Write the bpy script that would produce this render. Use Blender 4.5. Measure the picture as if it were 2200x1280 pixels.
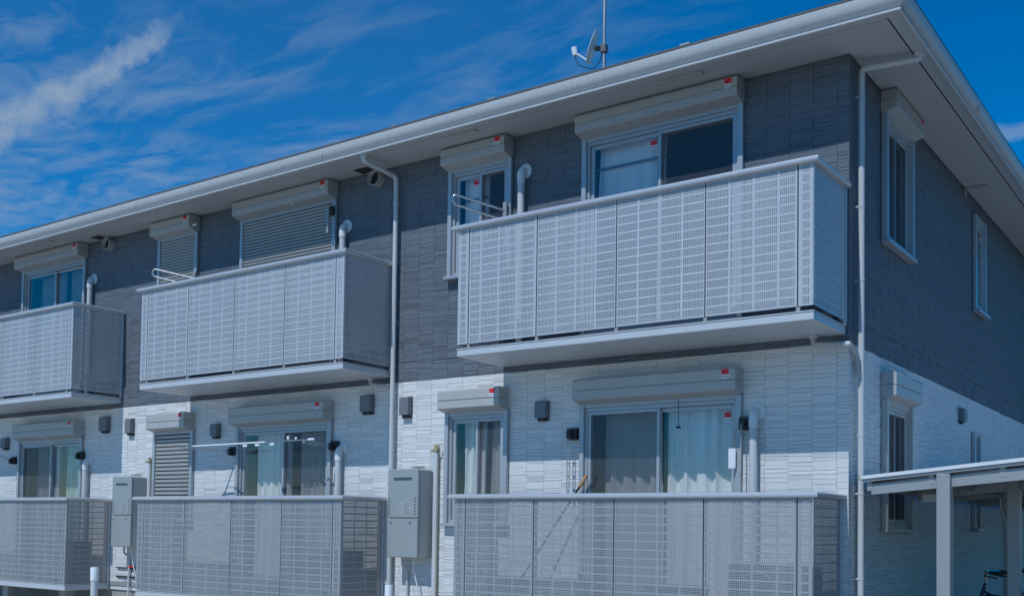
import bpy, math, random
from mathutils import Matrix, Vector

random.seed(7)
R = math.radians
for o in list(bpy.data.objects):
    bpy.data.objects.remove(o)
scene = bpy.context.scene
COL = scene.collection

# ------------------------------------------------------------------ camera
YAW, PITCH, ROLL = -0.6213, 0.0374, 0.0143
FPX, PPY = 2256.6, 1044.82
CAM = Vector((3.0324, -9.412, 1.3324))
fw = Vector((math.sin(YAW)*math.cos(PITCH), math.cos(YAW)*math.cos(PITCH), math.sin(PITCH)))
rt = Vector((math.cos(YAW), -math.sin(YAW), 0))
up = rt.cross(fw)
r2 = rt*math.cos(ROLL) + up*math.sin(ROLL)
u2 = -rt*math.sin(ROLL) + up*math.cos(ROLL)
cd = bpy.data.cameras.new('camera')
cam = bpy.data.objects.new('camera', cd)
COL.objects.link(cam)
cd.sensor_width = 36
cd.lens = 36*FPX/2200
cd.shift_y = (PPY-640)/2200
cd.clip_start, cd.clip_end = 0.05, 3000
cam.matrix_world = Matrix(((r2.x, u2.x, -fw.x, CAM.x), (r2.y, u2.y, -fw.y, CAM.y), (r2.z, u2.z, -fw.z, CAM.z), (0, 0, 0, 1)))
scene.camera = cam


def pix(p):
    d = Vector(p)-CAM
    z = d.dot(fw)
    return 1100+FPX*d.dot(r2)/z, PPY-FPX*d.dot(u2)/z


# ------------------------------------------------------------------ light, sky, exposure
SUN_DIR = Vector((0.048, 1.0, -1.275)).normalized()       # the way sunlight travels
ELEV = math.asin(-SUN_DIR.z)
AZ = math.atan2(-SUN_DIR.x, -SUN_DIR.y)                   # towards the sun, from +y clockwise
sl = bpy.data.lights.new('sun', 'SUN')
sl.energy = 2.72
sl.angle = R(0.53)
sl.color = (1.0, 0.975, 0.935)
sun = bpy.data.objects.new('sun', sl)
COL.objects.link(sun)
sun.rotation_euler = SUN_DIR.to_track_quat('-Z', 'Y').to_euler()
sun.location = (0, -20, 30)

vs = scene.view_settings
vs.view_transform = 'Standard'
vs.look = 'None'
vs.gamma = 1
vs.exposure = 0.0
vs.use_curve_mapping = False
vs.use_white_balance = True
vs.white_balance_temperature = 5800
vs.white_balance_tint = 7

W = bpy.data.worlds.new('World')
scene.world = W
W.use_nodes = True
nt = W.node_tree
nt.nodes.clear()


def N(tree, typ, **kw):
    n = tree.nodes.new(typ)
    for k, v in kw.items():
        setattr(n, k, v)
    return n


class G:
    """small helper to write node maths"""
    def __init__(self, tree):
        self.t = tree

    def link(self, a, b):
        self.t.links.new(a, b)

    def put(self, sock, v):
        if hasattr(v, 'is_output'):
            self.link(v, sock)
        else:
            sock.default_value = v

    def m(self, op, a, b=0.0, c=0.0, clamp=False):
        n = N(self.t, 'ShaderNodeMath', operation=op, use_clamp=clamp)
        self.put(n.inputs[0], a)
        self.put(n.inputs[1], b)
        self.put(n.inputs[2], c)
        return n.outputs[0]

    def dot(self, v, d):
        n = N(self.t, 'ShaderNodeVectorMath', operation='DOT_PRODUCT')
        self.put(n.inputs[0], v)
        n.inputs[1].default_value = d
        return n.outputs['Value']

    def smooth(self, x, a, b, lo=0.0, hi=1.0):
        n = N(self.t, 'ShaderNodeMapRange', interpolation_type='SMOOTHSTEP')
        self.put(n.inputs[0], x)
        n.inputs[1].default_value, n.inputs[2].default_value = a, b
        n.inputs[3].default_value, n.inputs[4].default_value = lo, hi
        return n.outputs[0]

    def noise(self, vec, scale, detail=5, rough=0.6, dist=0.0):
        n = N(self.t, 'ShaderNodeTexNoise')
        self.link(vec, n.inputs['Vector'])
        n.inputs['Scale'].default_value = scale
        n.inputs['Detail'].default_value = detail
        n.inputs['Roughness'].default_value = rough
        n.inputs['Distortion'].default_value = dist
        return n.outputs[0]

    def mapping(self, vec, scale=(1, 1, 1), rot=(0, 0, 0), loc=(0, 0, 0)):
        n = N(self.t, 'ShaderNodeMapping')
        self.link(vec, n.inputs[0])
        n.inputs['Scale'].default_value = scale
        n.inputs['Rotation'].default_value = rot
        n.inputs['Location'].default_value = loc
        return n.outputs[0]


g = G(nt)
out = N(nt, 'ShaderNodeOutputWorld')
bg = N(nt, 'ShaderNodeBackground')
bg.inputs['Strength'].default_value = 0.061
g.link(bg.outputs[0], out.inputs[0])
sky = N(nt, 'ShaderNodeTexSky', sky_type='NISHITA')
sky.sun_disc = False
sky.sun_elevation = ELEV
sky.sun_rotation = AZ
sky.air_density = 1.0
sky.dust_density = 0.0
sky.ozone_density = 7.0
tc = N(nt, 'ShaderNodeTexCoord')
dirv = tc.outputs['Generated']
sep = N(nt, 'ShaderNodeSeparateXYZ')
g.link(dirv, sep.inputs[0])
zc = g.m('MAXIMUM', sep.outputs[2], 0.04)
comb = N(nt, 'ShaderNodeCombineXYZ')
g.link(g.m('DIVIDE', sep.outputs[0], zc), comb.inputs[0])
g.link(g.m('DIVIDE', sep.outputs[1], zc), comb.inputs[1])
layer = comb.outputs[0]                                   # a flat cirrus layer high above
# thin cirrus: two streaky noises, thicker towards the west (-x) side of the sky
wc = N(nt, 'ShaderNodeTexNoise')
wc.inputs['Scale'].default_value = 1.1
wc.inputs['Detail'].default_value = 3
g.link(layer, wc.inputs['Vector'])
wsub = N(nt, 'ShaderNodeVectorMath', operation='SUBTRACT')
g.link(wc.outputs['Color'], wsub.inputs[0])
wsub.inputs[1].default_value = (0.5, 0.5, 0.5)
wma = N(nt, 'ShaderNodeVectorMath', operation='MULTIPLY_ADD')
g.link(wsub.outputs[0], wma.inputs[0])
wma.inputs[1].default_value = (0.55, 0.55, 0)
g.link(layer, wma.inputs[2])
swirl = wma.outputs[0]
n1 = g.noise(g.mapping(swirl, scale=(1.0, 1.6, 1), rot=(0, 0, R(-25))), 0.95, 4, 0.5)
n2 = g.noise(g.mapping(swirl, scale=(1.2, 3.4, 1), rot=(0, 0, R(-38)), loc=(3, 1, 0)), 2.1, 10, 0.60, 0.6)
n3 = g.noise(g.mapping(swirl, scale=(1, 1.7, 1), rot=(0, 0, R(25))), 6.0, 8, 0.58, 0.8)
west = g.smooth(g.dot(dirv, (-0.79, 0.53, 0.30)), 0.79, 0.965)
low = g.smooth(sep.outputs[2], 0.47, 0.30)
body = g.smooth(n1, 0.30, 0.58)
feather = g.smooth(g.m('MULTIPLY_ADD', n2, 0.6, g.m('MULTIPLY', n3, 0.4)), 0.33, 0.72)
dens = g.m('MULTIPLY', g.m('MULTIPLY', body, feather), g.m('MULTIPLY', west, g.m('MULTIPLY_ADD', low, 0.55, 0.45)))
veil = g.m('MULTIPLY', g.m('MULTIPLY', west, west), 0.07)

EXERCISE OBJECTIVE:
Repeat the material above verbatim, with no pictures in the output.

FULL RESPONSE:
Write the bpy script that would produce this render. Use Blender 4.5. Measure the picture as if it were 2200x1280 pixels.
import bpy, math, random
from mathutils import Matrix, Vector

random.seed(7)
R = math.radians
for o in list(bpy.data.objects):
    bpy.data.objects.remove(o)
scene = bpy.context.scene
COL = scene.collection

# ------------------------------------------------------------------ camera
YAW, PITCH, ROLL = -0.6213, 0.0374, 0.0143
FPX, PPY = 2256.6, 1044.82
CAM = Vector((3.0324, -9.412, 1.3324))
fw = Vector((math.sin(YAW)*math.cos(PITCH), math.cos(YAW)*math.cos(PITCH), math.sin(PITCH)))
rt = Vector((math.cos(YAW), -math.sin(YAW), 0))
up = rt.cross(fw)
r2 = rt*math.cos(ROLL) + up*math.sin(ROLL)
u2 = -rt*math.sin(ROLL) + up*math.cos(ROLL)
cd = bpy.data.cameras.new('camera')
cam = bpy.data.objects.new('camera', cd)
COL.objects.link(cam)
cd.sensor_width = 36
cd.lens = 36*FPX/2200
cd.shift_y = (PPY-640)/2200
cd.clip_start, cd.clip_end = 0.05, 3000
cam.matrix_world = Matrix(((r2.x, u2.x, -fw.x, CAM.x), (r2.y, u2.y, -fw.y, CAM.y), (r2.z, u2.z, -fw.z, CAM.z), (0, 0, 0, 1)))
scene.camera = cam


def pix(p):
    d = Vector(p)-CAM
    z = d.dot(fw)
    return 1100+FPX*d.dot(r2)/z, PPY-FPX*d.dot(u2)/z


# ------------------------------------------------------------------ light, sky, exposure
SUN_DIR = Vector((0.048, 1.0, -1.275)).normalized()       # the way sunlight travels
ELEV = math.asin(-SUN_DIR.z)
AZ = math.atan2(-SUN_DIR.x, -SUN_DIR.y)                   # towards the sun, from +y clockwise
sl = bpy.data.lights.new('sun', 'SUN')
sl.energy = 2.72
sl.angle = R(0.53)
sl.color = (1.0, 0.975, 0.935)
sun = bpy.data.objects.new('sun', sl)
COL.objects.link(sun)
sun.rotation_euler = SUN_DIR.to_track_quat('-Z', 'Y').to_euler()
sun.location = (0, -20, 30)

vs = scene.view_settings
vs.view_transform = 'Standard'
vs.look = 'None'
vs.gamma = 1
vs.exposure = 0.0
vs.use_curve_mapping = False
vs.use_white_balance = True
vs.white_balance_temperature = 5800
vs.white_balance_tint = 7

W = bpy.data.worlds.new('World')
scene.world = W
W.use_nodes = True
nt = W.node_tree
nt.nodes.clear()


def N(tree, typ, **kw):
    n = tree.nodes.new(typ)
    for k, v in kw.items():
        setattr(n, k, v)
    return n


class G:
    """small helper to write node maths"""
    def __init__(self, tree):
        self.t = tree

    def link(self, a, b):
        self.t.links.new(a, b)

    def put(self, sock, v):
        if hasattr(v, 'is_output'):
            self.link(v, sock)
        else:
            sock.default_value = v

    def m(self, op, a, b=0.0, c=0.0, clamp=False):
        n = N(self.t, 'ShaderNodeMath', operation=op, use_clamp=clamp)
        self.put(n.inputs[0], a)
        self.put(n.inputs[1], b)
        self.put(n.inputs[2], c)
        return n.outputs[0]

    def dot(self, v, d):
        n = N(self.t, 'ShaderNodeVectorMath', operation='DOT_PRODUCT')
        self.put(n.inputs[0], v)
        n.inputs[1].default_value = d
        return n.outputs['Value']

    def smooth(self, x, a, b, lo=0.0, hi=1.0):
        n = N(self.t, 'ShaderNodeMapRange', interpolation_type='SMOOTHSTEP')
        self.put(n.inputs[0], x)
        n.inputs[1].default_value, n.inputs[2].default_value = a, b
        n.inputs[3].default_value, n.inputs[4].default_value = lo, hi
        return n.outputs[0]

    def noise(self, vec, scale, detail=5, rough=0.6, dist=0.0):
        n = N(self.t, 'ShaderNodeTexNoise')
        self.link(vec, n.inputs['Vector'])
        n.inputs['Scale'].default_value = scale
        n.inputs['Detail'].default_value = detail
        n.inputs['Roughness'].default_value = rough
        n.inputs['Distortion'].default_value = dist
        return n.outputs[0]

    def mapping(self, vec, scale=(1, 1, 1), rot=(0, 0, 0), loc=(0, 0, 0)):
        n = N(self.t, 'ShaderNodeMapping')
        self.link(vec, n.inputs[0])
        n.inputs['Scale'].default_value = scale
        n.inputs['Rotation'].default_value = rot
        n.inputs['Location'].default_value = loc
        return n.outputs[0]


g = G(nt)
out = N(nt, 'ShaderNodeOutputWorld')
bg = N(nt, 'ShaderNodeBackground')
bg.inputs['Strength'].default_value = 0.061
g.link(bg.outputs[0], out.inputs[0])
sky = N(nt, 'ShaderNodeTexSky', sky_type='NISHITA')
sky.sun_disc = False
sky.sun_elevation = ELEV
sky.sun_rotation = AZ
sky.air_density = 1.0
sky.dust_density = 0.0
sky.ozone_density = 7.0
tc = N(nt, 'ShaderNodeTexCoord')
dirv = tc.outputs['Generated']
sep = N(nt, 'ShaderNodeSeparateXYZ')
g.link(dirv, sep.inputs[0])
zc = g.m('MAXIMUM', sep.outputs[2], 0.04)
comb = N(nt, 'ShaderNodeCombineXYZ')
g.link(g.m('DIVIDE', sep.outputs[0], zc), comb.inputs[0])
g.link(g.m('DIVIDE', sep.outputs[1], zc), comb.inputs[1])
layer = comb.outputs[0]                                   # a flat cirrus layer high above
# thin cirrus: two streaky noises, thicker towards the west (-x) side of the sky
wc = N(nt, 'ShaderNodeTexNoise')
wc.inputs['Scale'].default_value = 1.1
wc.inputs['Detail'].default_value = 3
g.link(layer, wc.inputs['Vector'])
wsub = N(nt, 'ShaderNodeVectorMath', operation='SUBTRACT')
g.link(wc.outputs['Color'], wsub.inputs[0])
wsub.inputs[1].default_value = (0.5, 0.5, 0.5)
wma = N(nt, 'ShaderNodeVectorMath', operation='MULTIPLY_ADD')
g.link(wsub.outputs[0], wma.inputs[0])
wma.inputs[1].default_value = (0.55, 0.55, 0)
g.link(layer, wma.inputs[2])
swirl = wma.outputs[0]
n1 = g.noise(g.mapping(swirl, scale=(1.0, 1.6, 1), rot=(0, 0, R(-25))), 0.95, 4, 0.5)
n2 = g.noise(g.mapping(swirl, scale=(1.2, 3.4, 1), rot=(0, 0, R(-38)), loc=(3, 1, 0)), 2.1, 10, 0.60, 0.6)
n3 = g.noise(g.mapping(swirl, scale=(1, 1.7, 1), rot=(0, 0, R(25))), 6.0, 8, 0.58, 0.8)
west = g.smooth(g.dot(dirv, (-0.79, 0.53, 0.30)), 0.79, 0.965)
low = g.smooth(sep.outputs[2], 0.47, 0.30)
body = g.smooth(n1, 0.30, 0.58)
feather = g.smooth(g.m('MULTIPLY_ADD', n2, 0.6, g.m('MULTIPLY', n3, 0.4)), 0.33, 0.72)
dens = g.m('MULTIPLY', g.m('MULTIPLY', body, feather), g.m('MULTIPLY', west, g.m('MULTIPLY_ADD', low, 0.55, 0.45)))
veil = g.m('MULTIPLY', g.m('MULTIPLY', west, west), 0.07)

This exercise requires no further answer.